▶ _Supplied data_
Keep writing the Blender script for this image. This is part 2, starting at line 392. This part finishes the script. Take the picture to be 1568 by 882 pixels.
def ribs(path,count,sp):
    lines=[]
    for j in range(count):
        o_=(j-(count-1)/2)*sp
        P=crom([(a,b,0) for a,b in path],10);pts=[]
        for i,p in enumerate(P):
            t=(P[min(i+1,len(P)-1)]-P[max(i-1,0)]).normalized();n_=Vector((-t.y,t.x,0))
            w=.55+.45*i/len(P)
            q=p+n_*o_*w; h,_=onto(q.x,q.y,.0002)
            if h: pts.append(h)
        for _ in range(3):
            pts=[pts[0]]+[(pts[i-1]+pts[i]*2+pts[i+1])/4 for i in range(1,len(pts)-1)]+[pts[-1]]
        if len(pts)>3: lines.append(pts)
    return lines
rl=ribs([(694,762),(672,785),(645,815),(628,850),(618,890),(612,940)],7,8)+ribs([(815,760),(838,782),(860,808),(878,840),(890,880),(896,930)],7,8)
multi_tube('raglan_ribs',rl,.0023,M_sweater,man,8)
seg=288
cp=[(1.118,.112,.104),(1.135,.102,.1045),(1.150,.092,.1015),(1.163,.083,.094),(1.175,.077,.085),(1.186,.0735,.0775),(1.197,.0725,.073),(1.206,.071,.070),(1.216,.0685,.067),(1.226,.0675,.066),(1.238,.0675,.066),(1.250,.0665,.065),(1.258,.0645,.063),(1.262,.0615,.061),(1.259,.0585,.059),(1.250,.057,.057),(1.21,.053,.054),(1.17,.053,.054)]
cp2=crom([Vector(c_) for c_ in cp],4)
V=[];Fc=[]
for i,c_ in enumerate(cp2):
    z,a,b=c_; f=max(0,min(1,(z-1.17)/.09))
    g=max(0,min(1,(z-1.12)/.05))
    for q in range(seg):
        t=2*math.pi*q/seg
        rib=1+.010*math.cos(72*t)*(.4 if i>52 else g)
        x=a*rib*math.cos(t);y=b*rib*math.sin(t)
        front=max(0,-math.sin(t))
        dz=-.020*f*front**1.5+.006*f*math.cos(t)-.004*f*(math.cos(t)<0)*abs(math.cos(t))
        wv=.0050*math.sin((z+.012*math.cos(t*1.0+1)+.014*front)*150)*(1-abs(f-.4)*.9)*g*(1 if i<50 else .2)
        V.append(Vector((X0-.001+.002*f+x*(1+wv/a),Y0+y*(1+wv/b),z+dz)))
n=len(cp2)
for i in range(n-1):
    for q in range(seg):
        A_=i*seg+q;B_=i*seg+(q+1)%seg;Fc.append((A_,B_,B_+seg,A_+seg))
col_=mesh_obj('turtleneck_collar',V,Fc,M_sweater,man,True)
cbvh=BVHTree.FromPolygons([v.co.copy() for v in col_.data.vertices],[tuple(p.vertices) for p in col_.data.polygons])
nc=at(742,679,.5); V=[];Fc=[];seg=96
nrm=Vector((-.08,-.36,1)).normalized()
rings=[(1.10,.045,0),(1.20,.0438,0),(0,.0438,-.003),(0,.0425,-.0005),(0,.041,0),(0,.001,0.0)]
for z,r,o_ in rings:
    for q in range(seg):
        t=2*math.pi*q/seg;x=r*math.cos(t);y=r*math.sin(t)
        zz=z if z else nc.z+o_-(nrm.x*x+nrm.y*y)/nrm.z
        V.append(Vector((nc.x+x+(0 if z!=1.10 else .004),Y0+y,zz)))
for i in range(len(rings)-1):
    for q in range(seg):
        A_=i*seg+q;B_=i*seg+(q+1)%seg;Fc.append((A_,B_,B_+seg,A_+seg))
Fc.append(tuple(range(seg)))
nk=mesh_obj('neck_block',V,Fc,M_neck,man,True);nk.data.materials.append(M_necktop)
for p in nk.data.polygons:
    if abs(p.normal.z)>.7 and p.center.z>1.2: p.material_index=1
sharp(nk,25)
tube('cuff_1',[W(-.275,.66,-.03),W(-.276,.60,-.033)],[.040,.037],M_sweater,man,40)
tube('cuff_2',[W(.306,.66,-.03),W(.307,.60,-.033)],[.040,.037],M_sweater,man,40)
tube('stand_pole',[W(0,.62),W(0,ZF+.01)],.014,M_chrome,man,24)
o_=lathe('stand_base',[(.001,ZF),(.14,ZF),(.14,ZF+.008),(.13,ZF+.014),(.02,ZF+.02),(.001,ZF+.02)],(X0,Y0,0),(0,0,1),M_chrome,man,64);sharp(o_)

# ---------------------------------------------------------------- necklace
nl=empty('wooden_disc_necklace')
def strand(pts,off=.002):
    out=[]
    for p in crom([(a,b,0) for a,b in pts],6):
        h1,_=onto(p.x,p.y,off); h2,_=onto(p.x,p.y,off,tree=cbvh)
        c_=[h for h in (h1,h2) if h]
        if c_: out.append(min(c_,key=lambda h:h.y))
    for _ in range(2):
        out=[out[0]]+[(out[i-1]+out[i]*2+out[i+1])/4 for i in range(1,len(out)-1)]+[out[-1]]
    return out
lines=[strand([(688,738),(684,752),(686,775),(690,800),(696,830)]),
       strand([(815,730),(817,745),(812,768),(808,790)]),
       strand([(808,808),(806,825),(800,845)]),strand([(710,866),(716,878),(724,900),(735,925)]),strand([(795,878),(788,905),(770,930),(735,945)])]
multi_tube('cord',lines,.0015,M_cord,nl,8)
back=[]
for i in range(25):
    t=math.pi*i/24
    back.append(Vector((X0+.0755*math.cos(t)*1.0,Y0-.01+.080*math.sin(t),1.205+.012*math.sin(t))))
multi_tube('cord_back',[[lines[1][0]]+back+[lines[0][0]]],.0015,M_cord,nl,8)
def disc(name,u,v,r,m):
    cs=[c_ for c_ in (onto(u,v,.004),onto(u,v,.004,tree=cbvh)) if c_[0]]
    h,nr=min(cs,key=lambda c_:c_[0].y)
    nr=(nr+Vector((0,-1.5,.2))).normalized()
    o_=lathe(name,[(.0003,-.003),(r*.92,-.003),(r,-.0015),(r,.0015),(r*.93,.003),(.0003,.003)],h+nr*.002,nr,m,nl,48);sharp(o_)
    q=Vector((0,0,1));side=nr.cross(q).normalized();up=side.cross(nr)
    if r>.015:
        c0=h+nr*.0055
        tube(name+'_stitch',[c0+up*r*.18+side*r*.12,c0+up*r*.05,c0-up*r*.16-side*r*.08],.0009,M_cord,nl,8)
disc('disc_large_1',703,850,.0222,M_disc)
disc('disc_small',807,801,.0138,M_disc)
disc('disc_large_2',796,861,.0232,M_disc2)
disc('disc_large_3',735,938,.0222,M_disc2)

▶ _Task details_
Your task is to transcribe the material exactly.

▶ _Task answer_
Keep writing the Blender script for this image. This is part 2, starting at line 392. This part finishes the script. Take the picture to be 1568 by 882 pixels.
def ribs(path,count,sp):
    lines=[]
    for j in range(count):
        o_=(j-(count-1)/2)*sp
        P=crom([(a,b,0) for a,b in path],10);pts=[]
        for i,p in enumerate(P):
            t=(P[min(i+1,len(P)-1)]-P[max(i-1,0)]).normalized();n_=Vector((-t.y,t.x,0))
            w=.55+.45*i/len(P)
            q=p+n_*o_*w; h,_=onto(q.x,q.y,.0002)
            if h: pts.append(h)
        for _ in range(3):
            pts=[pts[0]]+[(pts[i-1]+pts[i]*2+pts[i+1])/4 for i in range(1,len(pts)-1)]+[pts[-1]]
        if len(pts)>3: lines.append(pts)
    return lines
rl=ribs([(694,762),(672,785),(645,815),(628,850),(618,890),(612,940)],7,8)+ribs([(815,760),(838,782),(860,808),(878,840),(890,880),(896,930)],7,8)
multi_tube('raglan_ribs',rl,.0023,M_sweater,man,8)
seg=288
cp=[(1.118,.112,.104),(1.135,.102,.1045),(1.150,.092,.1015),(1.163,.083,.094),(1.175,.077,.085),(1.186,.0735,.0775),(1.197,.0725,.073),(1.206,.071,.070),(1.216,.0685,.067),(1.226,.0675,.066),(1.238,.0675,.066),(1.250,.0665,.065),(1.258,.0645,.063),(1.262,.0615,.061),(1.259,.0585,.059),(1.250,.057,.057),(1.21,.053,.054),(1.17,.053,.054)]
cp2=crom([Vector(c_) for c_ in cp],4)
V=[];Fc=[]
for i,c_ in enumerate(cp2):
    z,a,b=c_; f=max(0,min(1,(z-1.17)/.09))
    g=max(0,min(1,(z-1.12)/.05))
    for q in range(seg):
        t=2*math.pi*q/seg
        rib=1+.010*math.cos(72*t)*(.4 if i>52 else g)
        x=a*rib*math.cos(t);y=b*rib*math.sin(t)
        front=max(0,-math.sin(t))
        dz=-.020*f*front**1.5+.006*f*math.cos(t)-.004*f*(math.cos(t)<0)*abs(math.cos(t))
        wv=.0050*math.sin((z+.012*math.cos(t*1.0+1)+.014*front)*150)*(1-abs(f-.4)*.9)*g*(1 if i<50 else .2)
        V.append(Vector((X0-.001+.002*f+x*(1+wv/a),Y0+y*(1+wv/b),z+dz)))
n=len(cp2)
for i in range(n-1):
    for q in range(seg):
        A_=i*seg+q;B_=i*seg+(q+1)%seg;Fc.append((A_,B_,B_+seg,A_+seg))
col_=mesh_obj('turtleneck_collar',V,Fc,M_sweater,man,True)
cbvh=BVHTree.FromPolygons([v.co.copy() for v in col_.data.vertices],[tuple(p.vertices) for p in col_.data.polygons])
nc=at(742,679,.5); V=[];Fc=[];seg=96
nrm=Vector((-.08,-.36,1)).normalized()
rings=[(1.10,.045,0),(1.20,.0438,0),(0,.0438,-.003),(0,.0425,-.0005),(0,.041,0),(0,.001,0.0)]
for z,r,o_ in rings:
    for q in range(seg):
        t=2*math.pi*q/seg;x=r*math.cos(t);y=r*math.sin(t)
        zz=z if z else nc.z+o_-(nrm.x*x+nrm.y*y)/nrm.z
        V.append(Vector((nc.x+x+(0 if z!=1.10 else .004),Y0+y,zz)))
for i in range(len(rings)-1):
    for q in range(seg):
        A_=i*seg+q;B_=i*seg+(q+1)%seg;Fc.append((A_,B_,B_+seg,A_+seg))
Fc.append(tuple(range(seg)))
nk=mesh_obj('neck_block',V,Fc,M_neck,man,True);nk.data.materials.append(M_necktop)
for p in nk.data.polygons:
    if abs(p.normal.z)>.7 and p.center.z>1.2: p.material_index=1
sharp(nk,25)
tube('cuff_1',[W(-.275,.66,-.03),W(-.276,.60,-.033)],[.040,.037],M_sweater,man,40)
tube('cuff_2',[W(.306,.66,-.03),W(.307,.60,-.033)],[.040,.037],M_sweater,man,40)
tube('stand_pole',[W(0,.62),W(0,ZF+.01)],.014,M_chrome,man,24)
o_=lathe('stand_base',[(.001,ZF),(.14,ZF),(.14,ZF+.008),(.13,ZF+.014),(.02,ZF+.02),(.001,ZF+.02)],(X0,Y0,0),(0,0,1),M_chrome,man,64);sharp(o_)

# ---------------------------------------------------------------- necklace
nl=empty('wooden_disc_necklace')
def strand(pts,off=.002):
    out=[]
    for p in crom([(a,b,0) for a,b in pts],6):
        h1,_=onto(p.x,p.y,off); h2,_=onto(p.x,p.y,off,tree=cbvh)
        c_=[h for h in (h1,h2) if h]
        if c_: out.append(min(c_,key=lambda h:h.y))
    for _ in range(2):
        out=[out[0]]+[(out[i-1]+out[i]*2+out[i+1])/4 for i in range(1,len(out)-1)]+[out[-1]]
    return out
lines=[strand([(688,738),(684,752),(686,775),(690,800),(696,830)]),
       strand([(815,730),(817,745),(812,768),(808,790)]),
       strand([(808,808),(806,825),(800,845)]),strand([(710,866),(716,878),(724,900),(735,925)]),strand([(795,878),(788,905),(770,930),(735,945)])]
multi_tube('cord',lines,.0015,M_cord,nl,8)
back=[]
for i in range(25):
    t=math.pi*i/24
    back.append(Vector((X0+.0755*math.cos(t)*1.0,Y0-.01+.080*math.sin(t),1.205+.012*math.sin(t))))
multi_tube('cord_back',[[lines[1][0]]+back+[lines[0][0]]],.0015,M_cord,nl,8)
def disc(name,u,v,r,m):
    cs=[c_ for c_ in (onto(u,v,.004),onto(u,v,.004,tree=cbvh)) if c_[0]]
    h,nr=min(cs,key=lambda c_:c_[0].y)
    nr=(nr+Vector((0,-1.5,.2))).normalized()
    o_=lathe(name,[(.0003,-.003),(r*.92,-.003),(r,-.0015),(r,.0015),(r*.93,.003),(.0003,.003)],h+nr*.002,nr,m,nl,48);sharp(o_)
    q=Vector((0,0,1));side=nr.cross(q).normalized();up=side.cross(nr)
    if r>.015:
        c0=h+nr*.0055
        tube(name+'_stitch',[c0+up*r*.18+side*r*.12,c0+up*r*.05,c0-up*r*.16-side*r*.08],.0009,M_cord,nl,8)
disc('disc_large_1',703,850,.0222,M_disc)
disc('disc_small',807,801,.0138,M_disc)
disc('disc_large_2',796,861,.0232,M_disc2)
disc('disc_large_3',735,938,.0222,M_disc2)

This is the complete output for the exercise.